The town was inhabited by Jews which claimed that their ancestors founded it after their return from Babylon, although many documents shows that the village existed in pre-Jewish era as an Assyrian pagan village: Judaism probably became the village's religion in the first centuries BC or AD. Economically speaking, the villagers supported themselves through manual labor and agriculture, and in 1893 the community was pillaged by Kurds from the mountains, who killed two Jews and wounded others. The remainder fled to the neighbouring villages, and did not dare return to their homes until assured of the protection of the Vali of Mosul, which they secured through a letter from Moses ha-Levi, chief rabbi of Turkey.[1]

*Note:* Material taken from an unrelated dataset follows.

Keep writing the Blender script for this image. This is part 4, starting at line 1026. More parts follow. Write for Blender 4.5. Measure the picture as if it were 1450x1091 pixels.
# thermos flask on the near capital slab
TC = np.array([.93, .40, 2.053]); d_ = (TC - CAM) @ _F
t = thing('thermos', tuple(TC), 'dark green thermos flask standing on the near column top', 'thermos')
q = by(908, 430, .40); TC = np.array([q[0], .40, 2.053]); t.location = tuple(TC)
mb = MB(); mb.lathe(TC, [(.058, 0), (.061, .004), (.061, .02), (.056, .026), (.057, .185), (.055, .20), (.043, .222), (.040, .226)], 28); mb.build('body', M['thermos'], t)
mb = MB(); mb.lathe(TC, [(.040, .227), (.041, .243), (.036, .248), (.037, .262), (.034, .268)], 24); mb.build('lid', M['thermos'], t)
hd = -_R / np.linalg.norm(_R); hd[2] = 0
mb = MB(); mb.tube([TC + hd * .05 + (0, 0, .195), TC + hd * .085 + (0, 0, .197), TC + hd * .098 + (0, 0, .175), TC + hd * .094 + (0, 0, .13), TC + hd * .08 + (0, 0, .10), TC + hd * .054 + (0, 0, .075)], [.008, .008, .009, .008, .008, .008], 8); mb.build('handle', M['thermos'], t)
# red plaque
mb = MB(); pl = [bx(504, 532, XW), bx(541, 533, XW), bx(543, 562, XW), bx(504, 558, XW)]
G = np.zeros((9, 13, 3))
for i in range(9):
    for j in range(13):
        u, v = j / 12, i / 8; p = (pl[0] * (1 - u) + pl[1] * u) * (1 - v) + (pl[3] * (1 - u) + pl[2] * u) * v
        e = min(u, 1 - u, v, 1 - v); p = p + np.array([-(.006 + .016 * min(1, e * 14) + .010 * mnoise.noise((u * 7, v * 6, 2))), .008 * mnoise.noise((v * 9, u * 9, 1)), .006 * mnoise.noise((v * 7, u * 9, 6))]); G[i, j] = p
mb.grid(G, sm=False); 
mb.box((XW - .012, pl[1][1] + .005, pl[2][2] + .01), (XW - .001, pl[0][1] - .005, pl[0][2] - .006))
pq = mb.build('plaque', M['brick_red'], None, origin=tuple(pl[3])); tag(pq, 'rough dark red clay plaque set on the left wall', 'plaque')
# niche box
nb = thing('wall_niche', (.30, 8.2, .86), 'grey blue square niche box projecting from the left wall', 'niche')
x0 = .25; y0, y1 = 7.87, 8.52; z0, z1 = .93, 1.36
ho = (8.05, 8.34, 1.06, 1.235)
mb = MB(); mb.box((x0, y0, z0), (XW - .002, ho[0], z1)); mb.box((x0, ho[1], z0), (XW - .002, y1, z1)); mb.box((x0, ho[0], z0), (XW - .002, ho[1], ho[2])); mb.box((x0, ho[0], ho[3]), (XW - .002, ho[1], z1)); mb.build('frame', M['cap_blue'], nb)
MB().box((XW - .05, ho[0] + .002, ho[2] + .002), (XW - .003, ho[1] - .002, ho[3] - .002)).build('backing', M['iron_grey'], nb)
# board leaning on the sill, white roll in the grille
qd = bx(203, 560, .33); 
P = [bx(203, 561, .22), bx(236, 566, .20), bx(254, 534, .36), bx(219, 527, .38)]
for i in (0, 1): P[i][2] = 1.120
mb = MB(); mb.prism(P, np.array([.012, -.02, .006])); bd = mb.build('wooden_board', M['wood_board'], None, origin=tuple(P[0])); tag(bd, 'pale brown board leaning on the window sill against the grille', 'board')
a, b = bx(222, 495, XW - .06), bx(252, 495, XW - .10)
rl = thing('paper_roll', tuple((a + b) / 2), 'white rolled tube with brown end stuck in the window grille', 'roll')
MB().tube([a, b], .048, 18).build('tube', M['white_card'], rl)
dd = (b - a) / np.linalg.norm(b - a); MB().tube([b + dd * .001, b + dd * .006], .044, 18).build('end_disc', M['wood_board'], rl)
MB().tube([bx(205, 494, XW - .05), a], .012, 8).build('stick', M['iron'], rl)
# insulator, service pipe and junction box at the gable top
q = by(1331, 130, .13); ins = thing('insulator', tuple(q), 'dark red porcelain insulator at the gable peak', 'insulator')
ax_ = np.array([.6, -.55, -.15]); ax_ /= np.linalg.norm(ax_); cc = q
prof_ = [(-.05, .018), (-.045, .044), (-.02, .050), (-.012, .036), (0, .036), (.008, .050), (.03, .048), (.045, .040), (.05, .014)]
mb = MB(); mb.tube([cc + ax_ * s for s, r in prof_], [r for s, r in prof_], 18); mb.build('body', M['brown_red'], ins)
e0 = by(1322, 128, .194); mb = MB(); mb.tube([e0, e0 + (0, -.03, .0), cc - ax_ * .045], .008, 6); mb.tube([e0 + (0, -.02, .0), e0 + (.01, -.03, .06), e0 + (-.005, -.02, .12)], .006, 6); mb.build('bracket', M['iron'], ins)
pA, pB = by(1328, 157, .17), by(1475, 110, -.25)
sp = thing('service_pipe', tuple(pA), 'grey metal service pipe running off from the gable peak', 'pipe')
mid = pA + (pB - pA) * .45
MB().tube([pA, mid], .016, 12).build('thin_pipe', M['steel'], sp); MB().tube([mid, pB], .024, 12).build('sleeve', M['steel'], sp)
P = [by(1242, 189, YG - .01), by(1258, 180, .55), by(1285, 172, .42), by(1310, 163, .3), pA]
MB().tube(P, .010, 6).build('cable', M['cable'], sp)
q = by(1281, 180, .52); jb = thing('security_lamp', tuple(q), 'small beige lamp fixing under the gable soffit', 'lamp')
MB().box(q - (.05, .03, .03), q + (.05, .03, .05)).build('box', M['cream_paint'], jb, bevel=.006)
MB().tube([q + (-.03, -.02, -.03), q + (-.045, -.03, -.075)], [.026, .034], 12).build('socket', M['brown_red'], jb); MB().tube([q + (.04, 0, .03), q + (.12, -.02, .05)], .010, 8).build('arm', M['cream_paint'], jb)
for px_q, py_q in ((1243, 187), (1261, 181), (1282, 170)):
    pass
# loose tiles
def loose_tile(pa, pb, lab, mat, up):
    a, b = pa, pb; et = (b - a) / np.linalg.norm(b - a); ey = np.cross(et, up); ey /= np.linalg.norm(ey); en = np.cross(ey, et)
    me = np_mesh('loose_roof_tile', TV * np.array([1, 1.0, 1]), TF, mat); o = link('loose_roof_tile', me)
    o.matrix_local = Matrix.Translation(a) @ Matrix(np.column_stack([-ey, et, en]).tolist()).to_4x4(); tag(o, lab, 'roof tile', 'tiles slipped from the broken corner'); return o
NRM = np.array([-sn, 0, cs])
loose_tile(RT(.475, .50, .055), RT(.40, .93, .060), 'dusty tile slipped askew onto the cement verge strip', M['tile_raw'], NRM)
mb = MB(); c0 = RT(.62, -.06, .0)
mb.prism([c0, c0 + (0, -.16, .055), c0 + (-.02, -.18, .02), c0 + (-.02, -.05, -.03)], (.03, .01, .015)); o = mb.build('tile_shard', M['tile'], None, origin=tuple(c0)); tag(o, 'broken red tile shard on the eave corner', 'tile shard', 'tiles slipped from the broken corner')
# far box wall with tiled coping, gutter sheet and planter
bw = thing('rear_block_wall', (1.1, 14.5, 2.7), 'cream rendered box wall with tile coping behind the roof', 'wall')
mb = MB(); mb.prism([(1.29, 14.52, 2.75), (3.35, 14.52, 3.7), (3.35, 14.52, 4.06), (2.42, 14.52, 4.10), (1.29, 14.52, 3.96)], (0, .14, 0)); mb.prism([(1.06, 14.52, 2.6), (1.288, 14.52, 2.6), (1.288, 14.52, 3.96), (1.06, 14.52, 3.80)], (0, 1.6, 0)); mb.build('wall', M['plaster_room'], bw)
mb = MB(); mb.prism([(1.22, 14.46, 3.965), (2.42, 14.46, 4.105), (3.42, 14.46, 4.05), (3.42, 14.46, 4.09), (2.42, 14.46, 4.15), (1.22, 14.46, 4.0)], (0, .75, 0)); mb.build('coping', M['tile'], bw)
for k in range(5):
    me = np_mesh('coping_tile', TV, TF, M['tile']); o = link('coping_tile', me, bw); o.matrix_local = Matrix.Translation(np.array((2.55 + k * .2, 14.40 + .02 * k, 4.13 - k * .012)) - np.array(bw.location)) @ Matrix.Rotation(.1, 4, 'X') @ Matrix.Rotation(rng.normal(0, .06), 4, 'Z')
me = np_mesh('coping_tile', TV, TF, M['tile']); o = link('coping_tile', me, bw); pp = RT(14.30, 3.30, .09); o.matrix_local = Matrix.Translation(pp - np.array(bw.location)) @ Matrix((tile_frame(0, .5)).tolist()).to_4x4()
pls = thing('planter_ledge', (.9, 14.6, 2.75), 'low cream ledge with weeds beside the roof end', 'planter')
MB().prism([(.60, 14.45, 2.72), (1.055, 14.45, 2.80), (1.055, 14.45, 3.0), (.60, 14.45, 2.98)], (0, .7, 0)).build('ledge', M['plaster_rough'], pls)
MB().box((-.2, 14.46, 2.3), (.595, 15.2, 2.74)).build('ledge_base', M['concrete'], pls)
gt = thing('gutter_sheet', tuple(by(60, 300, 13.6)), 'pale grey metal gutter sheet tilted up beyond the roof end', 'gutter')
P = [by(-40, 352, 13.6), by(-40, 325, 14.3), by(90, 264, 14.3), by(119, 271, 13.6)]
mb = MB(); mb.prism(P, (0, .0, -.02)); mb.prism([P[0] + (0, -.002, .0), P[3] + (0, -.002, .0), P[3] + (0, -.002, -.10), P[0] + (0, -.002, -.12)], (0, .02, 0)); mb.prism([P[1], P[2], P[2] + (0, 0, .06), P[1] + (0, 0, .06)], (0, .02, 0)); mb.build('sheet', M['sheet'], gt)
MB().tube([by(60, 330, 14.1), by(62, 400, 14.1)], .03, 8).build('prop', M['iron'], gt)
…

The population of Beth Tanura has declined and even by the 1900s it was still smaller than in the centuries before because of massacres led by Kurds against the village's population. However, The village population grew after the Assyrian genocide, when many Tyari-Assyrians from the Hakkari mountains to the north in Turkey settled in the village. The Assyrian population was almost equal in numbers to the Jewish one, however the Jewish population remained a majority and the farmlands remained under Jewish ownership up until 1951, when the 17 Jewish families that remained, left en masse to Israel. After the exodus of the Iraqi Jews, Beth Tanura became a Christian village until Saddam's campaign against the Kurds, which led to the exodus of many Assyrians from the area. The Iraqi army destroyed the village in 1971, and destroyed the ancient houses that were mostly built by the original Jewish population.


The local dialect, known as the Jewish Neo-Aramaic dialect of Betanure, is among the rarest and most seriously endangered varieties of neo-Aramaic spoken at the present time.[2]